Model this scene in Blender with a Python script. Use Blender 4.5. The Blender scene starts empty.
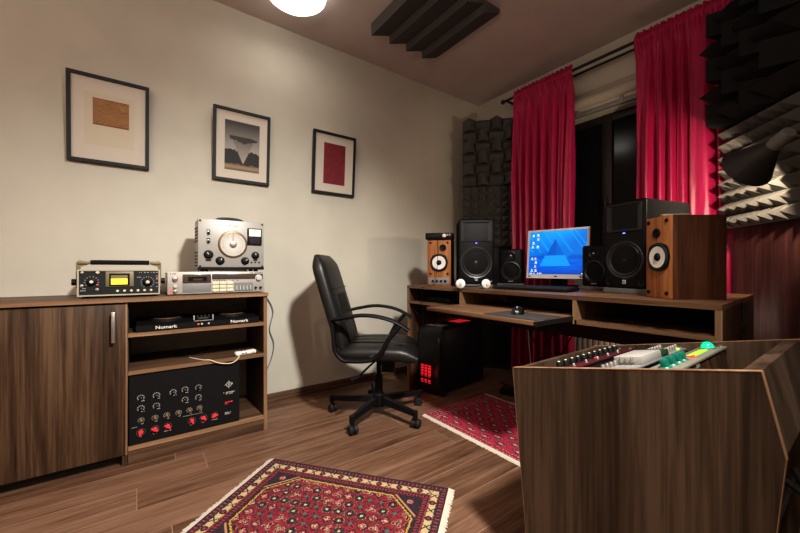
import bpy, bmesh, math, random
from mathutils import Vector, Matrix, noise as mnoise
random.seed(7)
PI = math.pi
C = bpy.context.scene.collection
# ------------------------------------------------------------------ materials
class NT:
    def __init__(s, name):
        s.mat = bpy.data.materials.new(name); s.mat.use_nodes = True
        s.t = s.mat.node_tree; s.n = s.t.nodes; s.n.clear()
        s.out = s.n.new('ShaderNodeOutputMaterial'); s.b = s.n.new('ShaderNodeBsdfPrincipled')
        s.t.links.new(s.b.outputs[0], s.out.inputs[0])
    def node(s, typ, **kw):
        x = s.n.new(typ)
        for k, v in kw.items(): setattr(x, k, v)
        return x
    def link(s, a, b): s.t.links.new(a, b)
    def put(s, inp, v):
        if isinstance(v, bpy.types.NodeSocket): s.link(v, inp)
        else: inp.default_value = v
    def m(s, op, a, b=0.0, c=0.0):
        x = s.node('ShaderNodeMath', operation=op)
        s.put(x.inputs[0], a); s.put(x.inputs[1], b); s.put(x.inputs[2], c); return x.outputs[0]
    def noise(s, vec, scale, detail=4, rough=.55, dist=0.0):
        x = s.node('ShaderNodeTexNoise'); s.link(vec, x.inputs['Vector'])
        x.inputs['Scale'].default_value = scale; x.inputs['Detail'].default_value = detail
        x.inputs['Roughness'].default_value = rough; x.inputs['Distortion'].default_value = dist
        return x.outputs['Fac']
    def ramp(s, fac, stops):
        x = s.node('ShaderNodeValToRGB'); s.put(x.inputs[0], fac); e = x.color_ramp.elements
        while len(e) < len(stops): e.new(.5)
        for i, (p, c) in enumerate(stops): e[i].position = p; e[i].color = (*c, 1)
        return x.outputs[0]
    def mix(s, fac, a, b, mode='MIX'):
        x = s.node('ShaderNodeMix', data_type='RGBA', blend_type=mode)
        s.put(x.inputs[0], fac)
        for i, v in ((6, a), (7, b)):
            if isinstance(v, bpy.types.NodeSocket): s.link(v, x.inputs[i])
            else: x.inputs[i].default_value = (*v, 1)
        return x.outputs[2]
    def bump(s, h, strength=.2, dist=.002):
        x = s.node('ShaderNodeBump'); x.inputs['Strength'].default_value = strength
        x.inputs['Distance'].default_value = dist
        s.link(h, x.inputs['Height']); s.link(x.outputs[0], s.b.inputs['Normal'])
    def obj(s): return s.node('ShaderNodeTexCoord').outputs['Object']
    def map(s, vec, scale=(1, 1, 1), loc=(0, 0, 0)):
        x = s.node('ShaderNodeMapping'); s.link(vec, x.inputs[0])
        x.inputs['Scale'].default_value = scale; x.inputs['Location'].default_value = loc
        return x.outputs[0]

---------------

§ Task objective:
Reproduce each line word for word and drop the pictures.

§ Finished answer:
Model this scene in Blender with a Python script. Use Blender 4.5. The Blender scene starts empty.
import bpy, bmesh, math, random
from mathutils import Vector, Matrix, noise as mnoise
random.seed(7)
PI = math.pi
C = bpy.context.scene.collection
# ------------------------------------------------------------------ materials
class NT:
    def __init__(s, name):
        s.mat = bpy.data.materials.new(name); s.mat.use_nodes = True
        s.t = s.mat.node_tree; s.n = s.t.nodes; s.n.clear()
        s.out = s.n.new('ShaderNodeOutputMaterial'); s.b = s.n.new('ShaderNodeBsdfPrincipled')
        s.t.links.new(s.b.outputs[0], s.out.inputs[0])
    def node(s, typ, **kw):
        x = s.n.new(typ)
        for k, v in kw.items(): setattr(x, k, v)
        return x
    def link(s, a, b): s.t.links.new(a, b)
    def put(s, inp, v):
        if isinstance(v, bpy.types.NodeSocket): s.link(v, inp)
        else: inp.default_value = v
    def m(s, op, a, b=0.0, c=0.0):
        x = s.node('ShaderNodeMath', operation=op)
        s.put(x.inputs[0], a); s.put(x.inputs[1], b); s.put(x.inputs[2], c); return x.outputs[0]
    def noise(s, vec, scale, detail=4, rough=.55, dist=0.0):
        x = s.node('ShaderNodeTexNoise'); s.link(vec, x.inputs['Vector'])
        x.inputs['Scale'].default_value = scale; x.inputs['Detail'].default_value = detail
        x.inputs['Roughness'].default_value = rough; x.inputs['Distortion'].default_value = dist
        return x.outputs['Fac']
    def ramp(s, fac, stops):
        x = s.node('ShaderNodeValToRGB'); s.put(x.inputs[0], fac); e = x.color_ramp.elements
        while len(e) < len(stops): e.new(.5)
        for i, (p, c) in enumerate(stops): e[i].position = p; e[i].color = (*c, 1)
        return x.outputs[0]
    def mix(s, fac, a, b, mode='MIX'):
        x = s.node('ShaderNodeMix', data_type='RGBA', blend_type=mode)
        s.put(x.inputs[0], fac)
        for i, v in ((6, a), (7, b)):
            if isinstance(v, bpy.types.NodeSocket): s.link(v, x.inputs[i])
            else: x.inputs[i].default_value = (*v, 1)
        return x.outputs[2]
    def bump(s, h, strength=.2, dist=.002):
        x = s.node('ShaderNodeBump'); x.inputs['Strength'].default_value = strength
        x.inputs['Distance'].default_value = dist
        s.link(h, x.inputs['Height']); s.link(x.outputs[0], s.b.inputs['Normal'])
    def obj(s): return s.node('ShaderNodeTexCoord').outputs['Object']
    def map(s, vec, scale=(1, 1, 1), loc=(0, 0, 0)):
        x = s.node('ShaderNodeMapping'); s.link(vec, x.inputs[0])
        x.inputs['Scale'].default_value = scale; x.inputs['Location'].default_value = loc
        return x.outputs[0]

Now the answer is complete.